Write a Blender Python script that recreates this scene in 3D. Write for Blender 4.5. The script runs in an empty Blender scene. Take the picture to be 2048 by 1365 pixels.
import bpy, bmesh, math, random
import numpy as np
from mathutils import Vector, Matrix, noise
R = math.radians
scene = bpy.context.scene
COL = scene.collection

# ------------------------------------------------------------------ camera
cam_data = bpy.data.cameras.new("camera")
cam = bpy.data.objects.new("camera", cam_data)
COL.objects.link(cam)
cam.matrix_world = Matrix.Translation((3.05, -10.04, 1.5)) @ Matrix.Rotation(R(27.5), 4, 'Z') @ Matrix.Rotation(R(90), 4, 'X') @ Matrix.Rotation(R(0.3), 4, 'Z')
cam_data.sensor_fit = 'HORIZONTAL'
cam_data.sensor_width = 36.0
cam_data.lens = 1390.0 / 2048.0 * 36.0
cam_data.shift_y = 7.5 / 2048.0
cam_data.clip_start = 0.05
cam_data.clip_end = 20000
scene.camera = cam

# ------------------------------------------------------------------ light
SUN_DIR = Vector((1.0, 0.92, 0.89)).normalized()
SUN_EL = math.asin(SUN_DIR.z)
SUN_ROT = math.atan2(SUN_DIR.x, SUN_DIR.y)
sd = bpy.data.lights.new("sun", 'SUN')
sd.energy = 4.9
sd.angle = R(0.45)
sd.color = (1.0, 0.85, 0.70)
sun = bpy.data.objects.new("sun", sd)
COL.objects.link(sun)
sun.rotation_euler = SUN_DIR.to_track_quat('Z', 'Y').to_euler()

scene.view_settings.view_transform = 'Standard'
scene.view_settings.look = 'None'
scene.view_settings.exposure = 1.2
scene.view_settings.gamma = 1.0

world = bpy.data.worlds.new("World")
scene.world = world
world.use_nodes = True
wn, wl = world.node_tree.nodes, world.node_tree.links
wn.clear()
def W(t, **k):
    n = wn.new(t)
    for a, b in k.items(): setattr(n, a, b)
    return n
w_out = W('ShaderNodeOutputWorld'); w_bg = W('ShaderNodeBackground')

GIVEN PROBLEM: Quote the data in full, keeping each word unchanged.

TASK RESULT:
Write a Blender Python script that recreates this scene in 3D. Write for Blender 4.5. The script runs in an empty Blender scene. Take the picture to be 2048 by 1365 pixels.
import bpy, bmesh, math, random
import numpy as np
from mathutils import Vector, Matrix, noise
R = math.radians
scene = bpy.context.scene
COL = scene.collection

# ------------------------------------------------------------------ camera
cam_data = bpy.data.cameras.new("camera")
cam = bpy.data.objects.new("camera", cam_data)
COL.objects.link(cam)
cam.matrix_world = Matrix.Translation((3.05, -10.04, 1.5)) @ Matrix.Rotation(R(27.5), 4, 'Z') @ Matrix.Rotation(R(90), 4, 'X') @ Matrix.Rotation(R(0.3), 4, 'Z')
cam_data.sensor_fit = 'HORIZONTAL'
cam_data.sensor_width = 36.0
cam_data.lens = 1390.0 / 2048.0 * 36.0
cam_data.shift_y = 7.5 / 2048.0
cam_data.clip_start = 0.05
cam_data.clip_end = 20000
scene.camera = cam

# ------------------------------------------------------------------ light
SUN_DIR = Vector((1.0, 0.92, 0.89)).normalized()
SUN_EL = math.asin(SUN_DIR.z)
SUN_ROT = math.atan2(SUN_DIR.x, SUN_DIR.y)
sd = bpy.data.lights.new("sun", 'SUN')
sd.energy = 4.9
sd.angle = R(0.45)
sd.color = (1.0, 0.85, 0.70)
sun = bpy.data.objects.new("sun", sd)
COL.objects.link(sun)
sun.rotation_euler = SUN_DIR.to_track_quat('Z', 'Y').to_euler()

scene.view_settings.view_transform = 'Standard'
scene.view_settings.look = 'None'
scene.view_settings.exposure = 1.2
scene.view_settings.gamma = 1.0

world = bpy.data.worlds.new("World")
scene.world = world
world.use_nodes = True
wn, wl = world.node_tree.nodes, world.node_tree.links
wn.clear()
def W(t, **k):
    n = wn.new(t)
    for a, b in k.items(): setattr(n, a, b)
    return n
w_out = W('ShaderNodeOutputWorld'); w_bg = W('ShaderNodeBackground')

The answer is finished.